With the exciting process of deployment complete, the James Webb Space Telescope team is now embarking on their next challenge: Aligning the telescope’s mirror segments. This slow, months-long process is required to fine-tune the individual optics into one large, accurate telescope.
The telescope’s primary mirror consists of 18 gold-colored hexagons made of beryllium, which fit together to create a huge mirror 6.5 meters across. It has a secondary mirror as well, which is a smaller round shape and is located at the end of the boom arms. These all require careful tweaking to be in exactly the right position to allow the telescope to be as accurate as possible.
To achieve that, the engineers began by sending commands to the 126 actuators which will move the primary mirror segments as well as six devices that position the secondary mirror to ensure that they were working. With that confirmed, they could begin moving the segments off of the snubbers that they were sitting on during launch to absorb vibrations in a process that will take around 10 days.
The adjustment of the mirrors will take around three months in total, and will require many small, careful tweaks. “Getting there is going to take some patience: The computer-controlled mirror actuators are designed for extremely small motions measured in nanometers,” wrote Marshall Perrin from the Space Telescope Science Institute in a blog post. “Each of the mirrors can be moved with incredibly fine precision, with adjustments as small as 10 nanometers (or about 1/10,000th of the width of a human hair). Now we’re using those same actuators instead to move over a centimeter. So these initial deployments are by far the largest moves Webb’s mirror actuators will ever make in space.”
In addition, each actuator needs to work one at a time for safety reasons, and it can only work for a short period to limit how much heat it creates and spreads to the very cold mirrors. So this will be a long, slow process to get the mirrors tuned.

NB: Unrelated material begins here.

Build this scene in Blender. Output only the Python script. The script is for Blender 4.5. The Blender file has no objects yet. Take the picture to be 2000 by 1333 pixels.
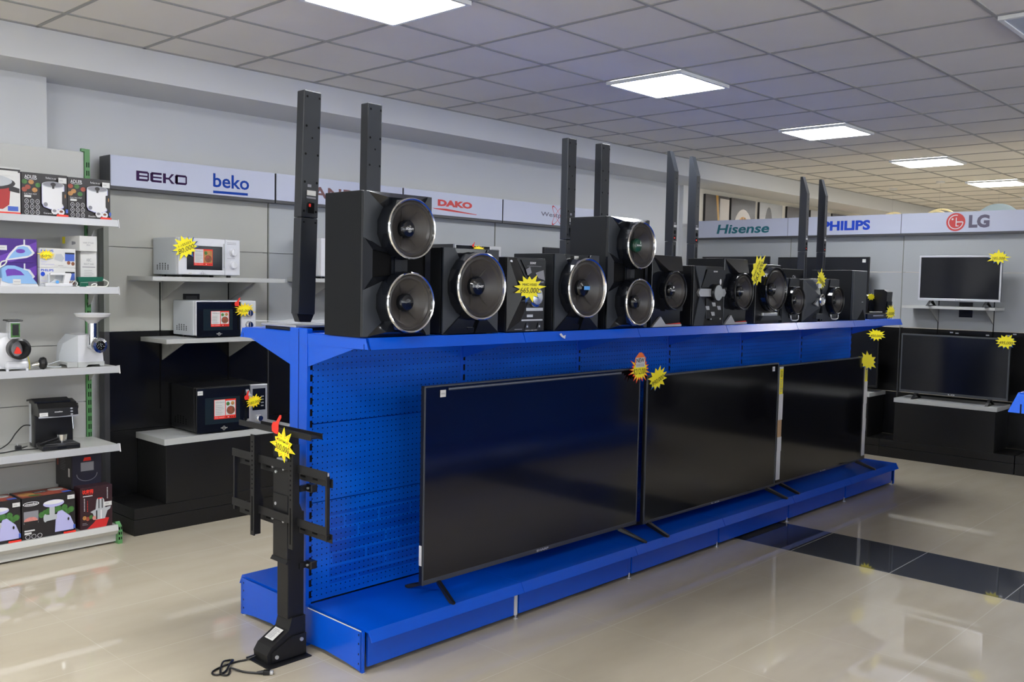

“This may not be the most exciting period of Webb’s commissioning, but that’s OK,” Perrin wrote. We can take the time. During the days that we’re slowly deploying the mirrors, those mirrors are also continuing to slowly cool off as they radiate heat away into the cold of space. The instruments are cooling, too, in a gradual and carefully controlled manner, and Webb is also continuing to gently coast outwards toward L2. Slow and steady does it, for all these gradual processes that get us every day a little bit closer to our ultimate goal of mirror alignment.”